EXERCISE TASK – Take every line from the listing below that contains "this".

RECORDS SUPPLIED –
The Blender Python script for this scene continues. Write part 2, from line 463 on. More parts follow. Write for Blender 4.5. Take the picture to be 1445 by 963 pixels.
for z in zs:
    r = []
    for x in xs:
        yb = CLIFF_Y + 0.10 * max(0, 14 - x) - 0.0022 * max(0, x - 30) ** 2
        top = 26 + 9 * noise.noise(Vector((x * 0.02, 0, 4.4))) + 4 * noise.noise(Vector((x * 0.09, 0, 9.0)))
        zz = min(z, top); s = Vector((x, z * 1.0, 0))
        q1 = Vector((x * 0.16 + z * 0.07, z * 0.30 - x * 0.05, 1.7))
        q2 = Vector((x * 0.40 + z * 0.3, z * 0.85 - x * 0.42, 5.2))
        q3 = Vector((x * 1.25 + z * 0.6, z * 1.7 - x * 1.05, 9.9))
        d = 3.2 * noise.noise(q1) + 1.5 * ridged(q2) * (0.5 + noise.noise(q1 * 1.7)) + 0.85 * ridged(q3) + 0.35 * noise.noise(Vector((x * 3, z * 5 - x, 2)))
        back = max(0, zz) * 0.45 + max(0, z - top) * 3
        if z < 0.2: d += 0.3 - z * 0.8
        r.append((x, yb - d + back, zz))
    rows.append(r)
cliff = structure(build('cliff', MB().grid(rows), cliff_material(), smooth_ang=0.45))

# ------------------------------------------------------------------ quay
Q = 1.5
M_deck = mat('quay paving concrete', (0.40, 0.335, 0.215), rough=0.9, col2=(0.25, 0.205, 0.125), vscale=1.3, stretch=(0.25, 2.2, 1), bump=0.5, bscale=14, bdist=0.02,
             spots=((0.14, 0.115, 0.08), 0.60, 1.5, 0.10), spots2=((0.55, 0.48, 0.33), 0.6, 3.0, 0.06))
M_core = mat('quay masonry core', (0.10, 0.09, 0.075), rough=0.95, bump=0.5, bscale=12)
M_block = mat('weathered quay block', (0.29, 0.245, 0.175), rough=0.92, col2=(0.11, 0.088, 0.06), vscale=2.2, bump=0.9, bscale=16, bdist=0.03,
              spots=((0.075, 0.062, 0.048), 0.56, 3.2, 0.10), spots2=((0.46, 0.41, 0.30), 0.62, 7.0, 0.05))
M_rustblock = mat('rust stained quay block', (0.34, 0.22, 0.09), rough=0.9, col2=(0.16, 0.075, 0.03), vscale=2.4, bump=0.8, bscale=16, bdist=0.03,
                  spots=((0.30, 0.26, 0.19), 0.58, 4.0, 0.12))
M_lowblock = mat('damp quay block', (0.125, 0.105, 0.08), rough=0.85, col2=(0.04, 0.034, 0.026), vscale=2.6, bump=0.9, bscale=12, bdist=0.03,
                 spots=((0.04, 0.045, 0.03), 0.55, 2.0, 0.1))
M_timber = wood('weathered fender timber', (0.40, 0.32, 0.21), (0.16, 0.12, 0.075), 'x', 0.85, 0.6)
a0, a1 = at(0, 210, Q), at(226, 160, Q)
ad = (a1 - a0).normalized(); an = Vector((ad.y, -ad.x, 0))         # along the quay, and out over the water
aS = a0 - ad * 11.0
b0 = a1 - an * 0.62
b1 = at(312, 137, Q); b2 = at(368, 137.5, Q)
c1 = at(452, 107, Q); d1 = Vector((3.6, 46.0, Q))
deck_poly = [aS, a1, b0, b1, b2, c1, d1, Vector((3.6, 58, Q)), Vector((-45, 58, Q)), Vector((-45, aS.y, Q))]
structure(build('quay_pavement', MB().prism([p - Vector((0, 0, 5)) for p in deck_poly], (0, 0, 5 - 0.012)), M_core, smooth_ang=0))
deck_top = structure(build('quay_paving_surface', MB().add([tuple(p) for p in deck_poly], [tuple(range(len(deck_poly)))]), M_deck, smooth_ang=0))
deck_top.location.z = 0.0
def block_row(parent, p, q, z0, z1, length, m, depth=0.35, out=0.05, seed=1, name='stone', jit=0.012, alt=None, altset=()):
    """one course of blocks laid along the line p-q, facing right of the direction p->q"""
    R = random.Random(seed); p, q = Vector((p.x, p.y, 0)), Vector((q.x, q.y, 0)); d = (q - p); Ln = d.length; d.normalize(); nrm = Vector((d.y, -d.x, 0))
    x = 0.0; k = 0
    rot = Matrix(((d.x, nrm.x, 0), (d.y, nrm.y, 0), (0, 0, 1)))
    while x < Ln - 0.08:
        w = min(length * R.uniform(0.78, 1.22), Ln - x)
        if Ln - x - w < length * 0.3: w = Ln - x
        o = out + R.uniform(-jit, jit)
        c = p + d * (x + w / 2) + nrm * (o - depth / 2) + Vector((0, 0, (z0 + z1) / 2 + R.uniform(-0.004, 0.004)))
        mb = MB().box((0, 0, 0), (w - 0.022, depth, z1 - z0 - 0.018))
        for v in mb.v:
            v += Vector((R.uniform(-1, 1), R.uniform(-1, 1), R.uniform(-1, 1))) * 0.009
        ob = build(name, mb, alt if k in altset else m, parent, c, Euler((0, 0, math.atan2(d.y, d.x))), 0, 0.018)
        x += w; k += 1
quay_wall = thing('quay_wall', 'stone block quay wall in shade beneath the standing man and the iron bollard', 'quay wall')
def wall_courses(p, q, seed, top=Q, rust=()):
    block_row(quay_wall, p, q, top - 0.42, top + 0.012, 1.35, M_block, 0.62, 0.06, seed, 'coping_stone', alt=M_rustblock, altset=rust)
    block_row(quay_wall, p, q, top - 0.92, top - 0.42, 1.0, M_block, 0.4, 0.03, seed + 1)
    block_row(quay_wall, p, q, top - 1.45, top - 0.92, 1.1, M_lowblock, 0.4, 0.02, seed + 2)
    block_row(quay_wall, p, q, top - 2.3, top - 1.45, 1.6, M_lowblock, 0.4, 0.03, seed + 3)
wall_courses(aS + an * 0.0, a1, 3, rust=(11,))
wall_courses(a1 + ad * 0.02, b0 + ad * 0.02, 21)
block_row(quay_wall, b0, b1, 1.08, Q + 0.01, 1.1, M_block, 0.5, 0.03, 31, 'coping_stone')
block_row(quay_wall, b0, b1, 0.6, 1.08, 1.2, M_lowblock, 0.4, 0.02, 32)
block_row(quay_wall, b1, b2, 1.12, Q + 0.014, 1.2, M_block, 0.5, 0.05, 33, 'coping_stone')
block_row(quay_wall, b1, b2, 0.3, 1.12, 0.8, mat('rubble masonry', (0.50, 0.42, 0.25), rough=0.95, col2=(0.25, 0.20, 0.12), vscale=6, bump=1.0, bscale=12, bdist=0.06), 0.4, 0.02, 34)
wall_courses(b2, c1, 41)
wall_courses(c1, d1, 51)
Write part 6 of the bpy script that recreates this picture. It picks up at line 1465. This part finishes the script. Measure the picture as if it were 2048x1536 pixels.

FINAL ANSWER –
The Blender Python script for this scene continues. Write part 2, from line 463 on. More parts follow. Write for Blender 4.5. Take the picture to be 1445 by 963 pixels.
Write part 6 of the bpy script that recreates this picture. It picks up at line 1465. This part finishes the script. Measure the picture as if it were 2048x1536 pixels.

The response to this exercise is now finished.